ドイツ座の野外劇場
本来なら今年の3月は観劇やコンサートが目白押しだった。
ベルリンのシャウビューネで2本、ドイツオペラで1本、ライブハウスでコンサートといった具合に。
この月はたまたま誘われたり、娘とバレエを観に行く約束をしていたりとタイミングが重なったのだ。
しかし、蓋を開けてみるとコロナのパンデミックの知らせと共にベルリン市や各文化施設が迅速な対応に出たため、全てキャンセルになってしまった。3月初頭から段階的にキャンセルになっていったように記憶している。

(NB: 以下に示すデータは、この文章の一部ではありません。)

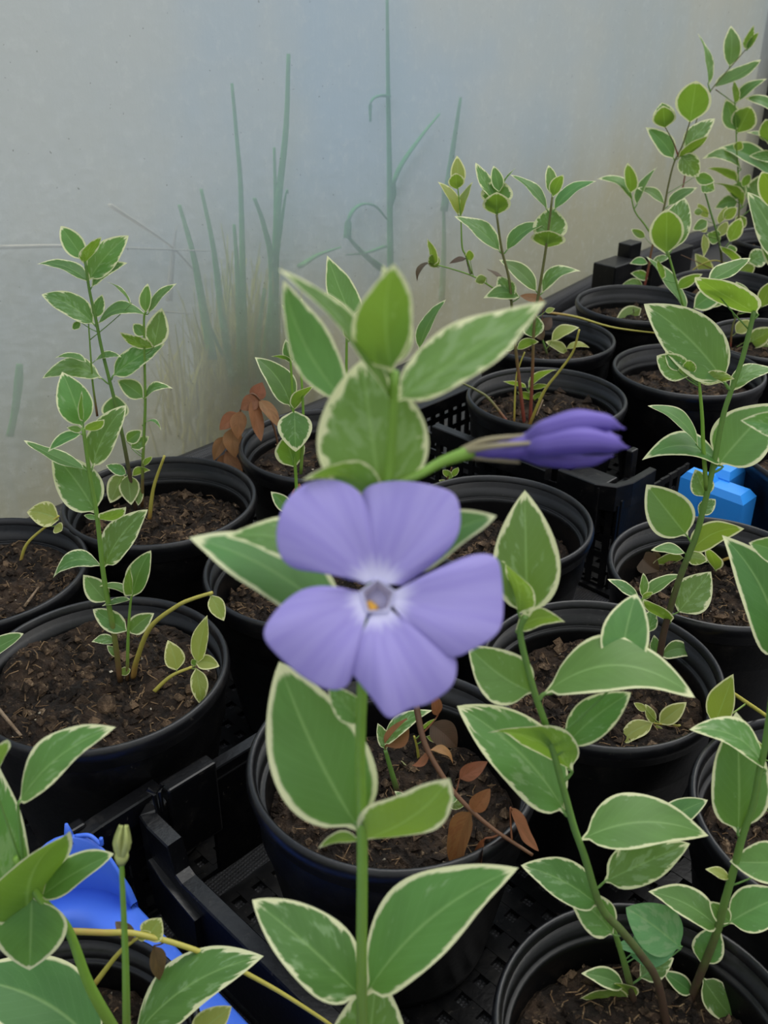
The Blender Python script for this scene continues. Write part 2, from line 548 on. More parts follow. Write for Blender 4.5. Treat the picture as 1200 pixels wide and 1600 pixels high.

それ以降、これまでの約3ヶ月間、美術館や博物館、劇場やコンサートホール、映画館とは無縁の日々を過ごした。もちろん、こんなことは生まれてこの方初めてである。
なければないでなんとかなるのだが、やはり自宅でNetflixやオンライン配信ばかり観ているのにも限界がある。
特にシアターは劇場内での演者と観客のやり取りや演出などの一体感があってこそだと思うので、映像だけではどうしても物足りなく感じてしまう。

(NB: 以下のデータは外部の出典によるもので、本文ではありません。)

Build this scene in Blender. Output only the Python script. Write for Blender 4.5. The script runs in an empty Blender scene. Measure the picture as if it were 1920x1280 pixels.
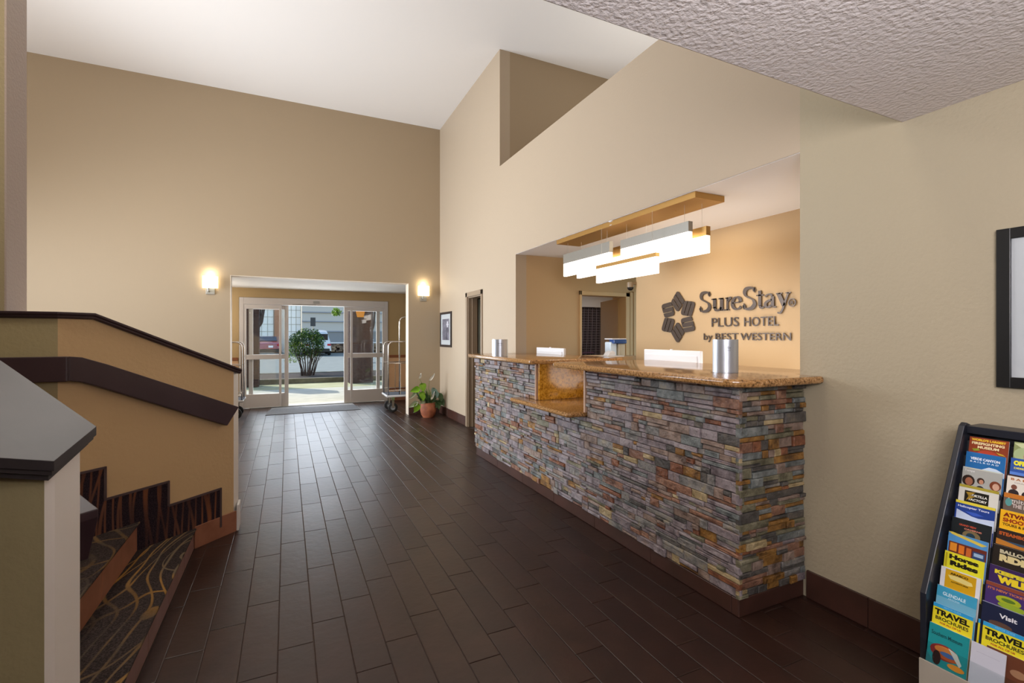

もちろん配信で演劇が観られるだけでも感謝せねばいけないのだろうが、やはり生モノだよなぁ、という感じは否めない。
さて、そんな中、ベルリンのドイツ座が劇場前のスペースを使って野外での公演を行うらしいということを聞いた。
チケット購入のタイミングがかなり遅れたが、それでも何とか入手。
そして当日、なぜか緊張しながら劇場に向かった。写真でまばらに置かれた観客用のパイプ椅子や簡易な小舞台は見ていたのでそれほど驚きはなかったが、天気や環境にかなり左右される舞台装置である。
夕暮れの空や鳥の鳴き声、喧嘩する犬たちの鳴き声。
古代の人々もこんな風に外界と隔たれることなく野外劇場を楽しんだのだろうか。
今回の演目は「ペスト」。こんなところもドイツ座らしい気がした。
演者ひとり、真っ黒でシンプルな舞台装置。距離をとって陣を取るまばらな観客。小道具はこれまたやはり黒のパイプ椅子が10脚くらいと木でできた子供の椅子ひとつだ。
どんな気持ちで彼は演じ切ったのだろう。
70分ほどの舞台を見事にこなし、長い拍手を浴びていた。
ペスト菌は決して死ぬことも消滅することもないものであり、、、そしておそらくはいつか、人間に不幸と教訓をもたらすために、ペストが再びその鼠どもを呼びさまし、どこかの幸福な年に彼らを死なせに差し向ける日が来るであろうということを。
半分ほどしかカミュの「ペスト」は読めていないが、最後まで読んでおこうと思う。
野外劇場、やはりちょっと寒すぎた。
一体、いつになれば劇場でシアター体験ができるようになるのだろう。